La dernière que tu as achetée ?

Une paire de Nike Aqua Socks 360 achetée en ligne chez un vendeur hong-kongais. Pas sortie en Europe. C’est une ré-interprétation moderne d’une ligne mythique de chez Nike. Des chaussures amphibies dédiées aux sports marins, vendues à l’époque par la marque comme « des chemises hawaiiennes pour les pieds ».

Plutôt achat en ligne ou en magasin ?

Franchement, quand on est gros et qu’on veut bien s’habiller, c’est très compliqué, il faut faire les deux. Et je dirais qu’en plus de ça il faut avoir de bonnes connections. On va dans les magasins, ils n’ont pas notre taille, avec un peu de chance ils ont un autre modèle de la même ligne dans notre taille, on voit si ça nous va bien, puis on va acheter le modèle qu’on veut en ligne. Mais la plupart du temps en ligne ils n’ont pas notre taille non plus sur le magasin français (puisque c’est bien connu aucun français n’est gros et ne s’habille en XXL), alors il faut appeler le pote de pote qui bosse pour Ralph Lauren, Adidas ou The North Face et lui demander de nous commander le modèle dans un autre pays. Ou alors on se le fait ramener par un pote canadien, ou on passe par ebay… On ruse. J’en suis à me faire pote avec les shops vintage pour qu’ils m’appellent avant tout le monde lorsqu’ils reçoivent des pièces susceptibles de me plaire, à ma taille.

La mode du moment que tu trouves horrible ? Les claquettes-chaussettes, les crocs à talons ?

Ce que je trouve horrible: l’ironie dans la mode. Les claquettes-chaussettes c’est logique, ça s’inscrit dans une recherche de confort, je suis pour. Les crocs à talon je vois plus ça comme un gadget, je ne vois pas la logique derrière, mais bon chacun fait ce qu’il veut, tant que tu arrives à les « rocker ».

Pourquoi c’est important pour toi, la mode ?

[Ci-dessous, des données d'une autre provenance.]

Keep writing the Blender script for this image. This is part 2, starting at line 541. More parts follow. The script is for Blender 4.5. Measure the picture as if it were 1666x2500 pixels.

Ce qui est important c’est de rester le gars ou la fille qui s’habille le mieux de la classe, toute sa vie, même longtemps après d’avoir fini d’aller en classe. C’est pas nécessairement important pour tout le monde mais j’ai choisi un métier du spectacle, et je veux que quand je rentre dans la pièce tout le monde se retourne. Ce n’est pas uniquement une question de vêtement mais ça joue, un peu.